**Stored data:**
★ ★ ★ ★

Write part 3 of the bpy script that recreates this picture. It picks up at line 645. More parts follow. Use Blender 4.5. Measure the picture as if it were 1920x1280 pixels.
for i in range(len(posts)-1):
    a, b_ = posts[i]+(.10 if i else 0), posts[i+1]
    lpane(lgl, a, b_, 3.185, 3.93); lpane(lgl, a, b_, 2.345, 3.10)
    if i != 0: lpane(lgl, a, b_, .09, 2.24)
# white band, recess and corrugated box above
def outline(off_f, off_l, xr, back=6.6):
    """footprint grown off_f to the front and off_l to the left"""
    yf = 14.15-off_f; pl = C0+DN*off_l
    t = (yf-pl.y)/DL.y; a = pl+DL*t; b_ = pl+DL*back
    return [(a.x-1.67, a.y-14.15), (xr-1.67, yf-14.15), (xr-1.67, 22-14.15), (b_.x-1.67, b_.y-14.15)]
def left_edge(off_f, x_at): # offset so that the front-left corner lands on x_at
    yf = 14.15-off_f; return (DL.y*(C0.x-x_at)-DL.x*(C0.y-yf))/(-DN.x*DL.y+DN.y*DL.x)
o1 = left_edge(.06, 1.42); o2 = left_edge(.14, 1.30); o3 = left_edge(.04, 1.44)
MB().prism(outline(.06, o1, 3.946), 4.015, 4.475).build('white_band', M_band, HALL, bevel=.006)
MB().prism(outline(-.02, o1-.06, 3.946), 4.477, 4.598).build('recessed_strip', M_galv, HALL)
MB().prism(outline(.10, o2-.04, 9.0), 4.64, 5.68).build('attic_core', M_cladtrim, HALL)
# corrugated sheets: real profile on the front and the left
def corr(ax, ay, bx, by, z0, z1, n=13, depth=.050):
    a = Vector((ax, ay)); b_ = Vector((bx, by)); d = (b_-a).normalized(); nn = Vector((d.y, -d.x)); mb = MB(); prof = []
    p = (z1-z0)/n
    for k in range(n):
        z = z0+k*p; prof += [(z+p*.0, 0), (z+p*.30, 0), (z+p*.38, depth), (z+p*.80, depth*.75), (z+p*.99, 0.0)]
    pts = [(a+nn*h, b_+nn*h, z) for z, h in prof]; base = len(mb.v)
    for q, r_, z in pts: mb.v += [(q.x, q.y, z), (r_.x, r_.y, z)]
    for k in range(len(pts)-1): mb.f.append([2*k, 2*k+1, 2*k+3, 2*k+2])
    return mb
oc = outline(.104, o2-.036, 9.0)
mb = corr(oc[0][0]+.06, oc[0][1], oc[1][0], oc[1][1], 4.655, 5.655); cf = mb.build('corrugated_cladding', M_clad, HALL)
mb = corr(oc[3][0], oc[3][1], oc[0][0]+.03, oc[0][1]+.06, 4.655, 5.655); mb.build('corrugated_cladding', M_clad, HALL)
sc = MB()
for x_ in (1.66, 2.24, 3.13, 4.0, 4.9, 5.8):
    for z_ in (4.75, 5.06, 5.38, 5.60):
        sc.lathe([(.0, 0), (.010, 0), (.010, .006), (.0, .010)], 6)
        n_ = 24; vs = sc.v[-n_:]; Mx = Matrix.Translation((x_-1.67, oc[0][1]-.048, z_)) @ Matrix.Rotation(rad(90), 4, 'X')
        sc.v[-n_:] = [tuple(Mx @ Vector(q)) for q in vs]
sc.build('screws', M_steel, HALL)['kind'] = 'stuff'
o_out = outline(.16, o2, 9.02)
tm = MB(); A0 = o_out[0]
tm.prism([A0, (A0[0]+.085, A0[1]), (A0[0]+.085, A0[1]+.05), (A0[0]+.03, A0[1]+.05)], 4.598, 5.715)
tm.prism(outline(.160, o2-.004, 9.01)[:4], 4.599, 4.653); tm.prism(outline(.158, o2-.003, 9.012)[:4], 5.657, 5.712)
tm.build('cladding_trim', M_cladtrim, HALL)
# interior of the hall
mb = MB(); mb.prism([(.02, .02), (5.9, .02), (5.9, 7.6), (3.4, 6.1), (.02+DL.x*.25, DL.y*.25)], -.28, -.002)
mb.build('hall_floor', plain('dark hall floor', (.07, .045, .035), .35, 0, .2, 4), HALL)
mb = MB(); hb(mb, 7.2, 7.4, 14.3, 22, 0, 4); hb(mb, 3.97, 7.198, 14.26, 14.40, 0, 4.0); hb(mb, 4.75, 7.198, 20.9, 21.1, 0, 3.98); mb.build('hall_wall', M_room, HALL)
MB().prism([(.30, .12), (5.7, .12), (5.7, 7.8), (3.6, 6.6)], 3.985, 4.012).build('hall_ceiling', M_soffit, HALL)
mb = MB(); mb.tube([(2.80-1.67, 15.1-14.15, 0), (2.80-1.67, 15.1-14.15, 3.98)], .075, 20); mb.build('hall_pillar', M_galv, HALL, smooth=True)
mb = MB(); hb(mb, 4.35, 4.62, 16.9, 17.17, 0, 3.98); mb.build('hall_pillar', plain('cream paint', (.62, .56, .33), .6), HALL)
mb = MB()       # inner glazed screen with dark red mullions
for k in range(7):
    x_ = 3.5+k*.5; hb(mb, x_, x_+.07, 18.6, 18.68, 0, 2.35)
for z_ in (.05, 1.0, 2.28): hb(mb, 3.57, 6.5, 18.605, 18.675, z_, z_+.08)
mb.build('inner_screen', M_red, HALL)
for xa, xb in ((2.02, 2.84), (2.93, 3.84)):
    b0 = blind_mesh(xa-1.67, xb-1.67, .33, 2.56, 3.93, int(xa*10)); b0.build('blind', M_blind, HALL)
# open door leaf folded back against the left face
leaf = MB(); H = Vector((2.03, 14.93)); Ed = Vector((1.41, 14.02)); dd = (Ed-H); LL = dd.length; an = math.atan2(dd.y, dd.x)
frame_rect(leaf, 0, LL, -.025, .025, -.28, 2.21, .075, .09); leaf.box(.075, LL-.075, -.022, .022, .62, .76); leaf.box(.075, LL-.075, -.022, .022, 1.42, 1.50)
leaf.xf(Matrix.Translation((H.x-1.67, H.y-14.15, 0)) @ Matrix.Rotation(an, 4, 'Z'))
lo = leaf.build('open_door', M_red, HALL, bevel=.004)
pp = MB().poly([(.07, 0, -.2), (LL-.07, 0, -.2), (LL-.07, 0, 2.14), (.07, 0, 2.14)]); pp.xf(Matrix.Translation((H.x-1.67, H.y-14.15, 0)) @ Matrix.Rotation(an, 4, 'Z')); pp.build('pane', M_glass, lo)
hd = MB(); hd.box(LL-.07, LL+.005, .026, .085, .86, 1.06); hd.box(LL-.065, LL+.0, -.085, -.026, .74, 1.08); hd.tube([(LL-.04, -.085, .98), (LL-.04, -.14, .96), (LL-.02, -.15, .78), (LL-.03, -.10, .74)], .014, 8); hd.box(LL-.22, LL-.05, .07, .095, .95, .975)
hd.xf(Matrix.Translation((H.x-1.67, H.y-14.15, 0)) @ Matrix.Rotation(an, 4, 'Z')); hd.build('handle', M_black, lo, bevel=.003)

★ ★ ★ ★

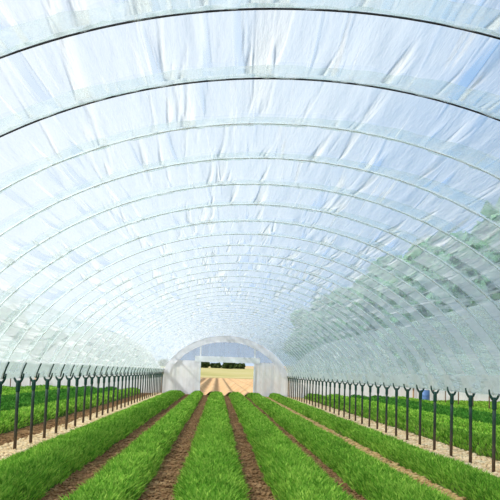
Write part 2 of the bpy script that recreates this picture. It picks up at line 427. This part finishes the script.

★ ★ ★ ★

**Short exercise:** Examine the entries and report how many of their lines contain the string "part", giving no more than the number.

**Reply to the task:** 2